What makes “interesting fiction?”
“It is the result of a happy accident combined with instinct,” according to fiction writer, Brad Pierce. His simple formula for writing fiction is: “Strive to make your stories interesting and practice will do the rest.”
What is interest? Can we summon it at will? If so, what form of invocation does it obey?
Desire is found everywhere
German philosopher Arthur Schopenhauer said that the main interest of life consists in desire and its satisfaction. Literature, the mirror of life, obeys the same rule. The basic principle to which all successful fiction owes its appeal is the arousing and satisfaction of desire.
We can find desire in many forms—curiosity, hope, apprehension, renunciation, and so on.

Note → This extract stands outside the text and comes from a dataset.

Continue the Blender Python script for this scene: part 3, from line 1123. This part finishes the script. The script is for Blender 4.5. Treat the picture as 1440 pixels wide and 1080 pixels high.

Understand this formula—learn how most effectively to arouse and satisfy desire—and you have the best technique to sway people, kindle them to action, and fill their minds with pleasure. Your writing may lack other elements, but it will never fall flat or uninteresting.
Whatever arouses desire in real life also arouses the same things in the world of fiction. Music, as Schopenhauer has shown, is a perfect analogy to life and, therefore, has a lesson for the writer. Music arouses desire by deviation from the keynote and the satisfaction in a return to the keynote.
In soft, trivial melodies, deviation and satisfaction follow each other in quick order. You can produce the same effect in fiction by a series of small desires and their satisfaction. Stories that move us emotionally consist of more sustained deviations. The return to keynote is deferred until the ear’s craving has reached a maximum.
Create interest in your story
You can create interest in your story by:
1) arousing desire;
2) intensifying the desire;
3) converting the desire into hope;
4) and creating disappointment when it seems just on the verge of satisfaction.
Great musicians, masters of fiction and nature play on the keystrokes of our passions until they sometimes reach the limits of human endurance.
Fulfill a desire
Fulfilling a desire in your story gives your readers a sense of completion and content in proportion to its intensity. Once this is attained, the story is finished. Only dullness will result from dwelling on the keynote. A sad ending is effective in a story because there is no return to the keynote. Abandoned at the climax or point of maximum desire, the sense of incompleteness and disappointment will vividly haunt the reader.
Rudyard Kipling’s “The Light that Failed” is an example of the sad ending. The Light that Failed follows the life of Dick Heldar, a painter who goes blind. We first desire Masie and Dick to unite. The author intensifies our interest by our hope that Dick’s eyesight will last until he has finished painting his masterpiece. This hope is satisfied. Then comes regret, (hopeless desire) following the painting’s destruction, and apprehension when he learns of the disaster.
We hope that his friend Massie will come to comfort his sadness. She arrives; and just as we feel hopeful of a happy ending, we learn that in despair, Dick travels back to the Sudan and joins his old company. His friend Torpenhow meets him as he arrives on horseback; but before Dick can dismount he is struck by an enemy bullet and killed. All desires are unfulfilled. The renunciation is more effective because it contrasts between despair and the happiness which seemed so near.
Diagrams can assist us in analyzing stories from this point of view. Draw a straight line to represent satisfaction. Above, and arising from it, draw an irregular line showing the course of the story. Represent passages that arouse desire by curving away from the straight line; and represent passages that satisfy desire by curving toward it.
Compare the curves
Comparing the curves of numerous stories will yield a tremendous trove of hints and working rules, and will reveal the fact that they are reliable interest charts. The interest curve of a well-constructed happily ending story will look like a range of hills riffling steadily higher and higher from the main line. Each satisfaction leads into a new and stronger desire, to the climax, or highest point of cumulative desire. The more directly it crashes back into the line of complete satisfaction, the more effective is the story ending.
Most stories end with a small and satisfied desire introduced as a bait. While the reader is following this, the author manages to involve him in the main desire, which requires more time for development.
You can assist yourself in self-criticism by applying this question to each passage: “Does it arouse a desire or satisfy one I have already aroused?” If it does, it will interest; and if it does not, it will bore readers. You should always prepare the reader for its reception by a previous desire.
Desire isn’t the end of the story
This is not the whole secret of writing a great story. If it were, we would never enjoy reading a novel more than once because we would know in advance how the author satisfies each desire. The writers whose stories last for eternity use this system, consciously or unconsciously, in their plot construction—but they did not rely on plots for interest.
Their characters appear so real that we feel their joys and anxieties, even though we know how the stories will end. The plot is the skeleton. It must be elegant and articulated, or final beauty is impossible to achieve. You should cover the hard outlines of your story with flesh. Bare bones strung on wires can be made to dance from behind the scenes; but their activity is a poor substitute for life. The true test is if readers will re-read your story.